Skeptics of the United States in Delhi will be pleased not to see any declassified language promoting a U.S.-India “alliance,” but it's clear as day that the appetite for strategic cooperation with New Delhi remained rather expansive during the Trump administration. As Biden enters the scene, this should persist, but we should expect the new administration to not shy away from uncomfortable conversations with New Delhi about human rights and liberal values.
I’ll close with a few thoughts on Southeast Asia, which I thought was aptly summed up by Indonesian analyst Evan Laksmana on Twitter:
Evan’s view is perfectly understandable. I can’t imagine any self-respecting Southeast Asian strategic analyst reading this document and coming away with anything but a sense of dejection at the continued underappreciation in Washington of the region’s value. The sequencing of objectives reads largely as being unchanged from the latter half of the Obama administration, with terrorism, the democratic transition in Myanmar, and economic connectivity featuring in that order. While ASEAN’s “central role” is alluded to, the discussion of Southeast Asia towards the end of the document alone reveals quite a bit.

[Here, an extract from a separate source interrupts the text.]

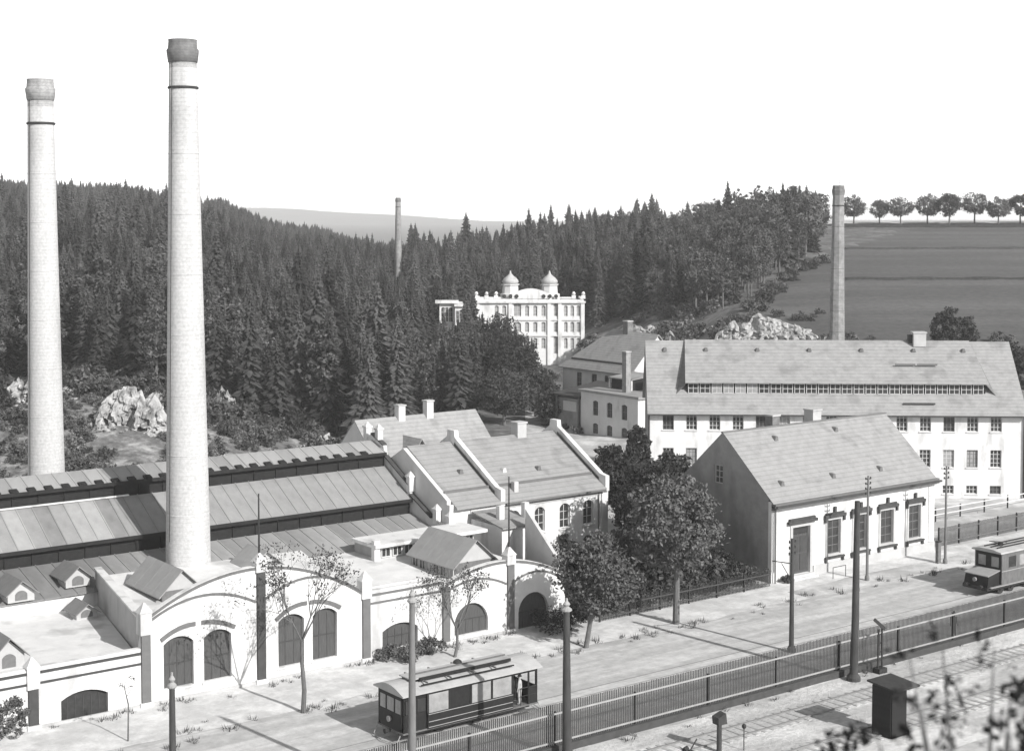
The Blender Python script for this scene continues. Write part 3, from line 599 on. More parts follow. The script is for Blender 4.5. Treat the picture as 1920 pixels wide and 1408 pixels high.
# ---------------------------------------------------------------- long factory
fa = T("long_factory", "long three-storey white factory with a continuous glazed roof dormer", "factory", 0, 0, 0, FAC)
L_ = 40.4; fh = []; fw = []
for k in range(15):
    x = 1.4+2.535*k
    for z, h_ in ((7.3, 1.9), (3.4, 1.9), (.5, .9)):
        fh.append(arch(x, x+1.2, z, z+h_, 0)); fw.append((x, z, h_))
fa.part("front_wall", MB().plate([(0, 0), (0, 9.55), (L_, 9.55), (L_, 0)], fh, 0, .5), M['plaster'])
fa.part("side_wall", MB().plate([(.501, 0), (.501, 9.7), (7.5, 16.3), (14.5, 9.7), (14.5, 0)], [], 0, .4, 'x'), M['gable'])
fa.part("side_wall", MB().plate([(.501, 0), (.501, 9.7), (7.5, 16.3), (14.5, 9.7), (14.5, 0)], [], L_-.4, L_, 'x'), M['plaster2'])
fa.part("back_wall", MB().box(0, L_, 14.5, 15, 0, 9.6), M['plaster2'])
for i, (x, z, h_) in enumerate(fw):
    window(fa, x, 0, z, 1.2, h_, 3 if h_ > 1 else 3, 4 if h_ > 1 else 2, depth=.16, fm='frame' if i % 4 else 'frame_dark', gm='glass_pale' if i % 11 in (4, 7) else 'glass')
    fa.part("sill", MB().box(x-.1, x+1.3, -.1, -.002, z-.13, z-.02), M['plaster2'])
zz = lambda y: 9.65+(y)*(16.5-9.65)/7.5
fa.part("roof", MB().slab([(-.3, -.6, zz(-.6)), (L_+.3, -.6, zz(-.6)), (L_+.3, 7.5, 16.5), (-.3, 7.5, 16.5)], .15), M['slate_pale'])
fa.part("roof", MB().slab([(-.3, 15.6, zz(-.6)), (L_+.3, 15.6, zz(-.6)), (L_+.3, 7.502, 16.498), (-.3, 7.502, 16.498)], .15), M['slate_pale'])
fa.part("cornice", MB().box(-.2, L_+.2, -.35, -.002, 9.0, 9.3), M['grey_trim'])
fa.part("gutter", MB().box(-.3, L_+.3, -.75, -.6, 8.95, 9.1), M['dark_trim'])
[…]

I’m glad to have this document available for premature historical analysis of the Trump era in U.S. Asia policy. I don’t think it supports a positive appraisal of the Trump administration’s Asia policy, which may be the hope that Pottinger and O’Brien had leading up to its declassification. In almost every functional and regional area, the administration fell short of its self-stated goals and the desired “end-states” outlined are no closer to materializing. Where the administration stuck to its guns—largely on China—results have been mixed. I don’t credit the Trump administration for the very real shift in global attitudes we’ve seen toward China, but rather Xi Jinping. Either way, views have changed in the United States and elsewhere on the nature of what China represents for the future of the international system.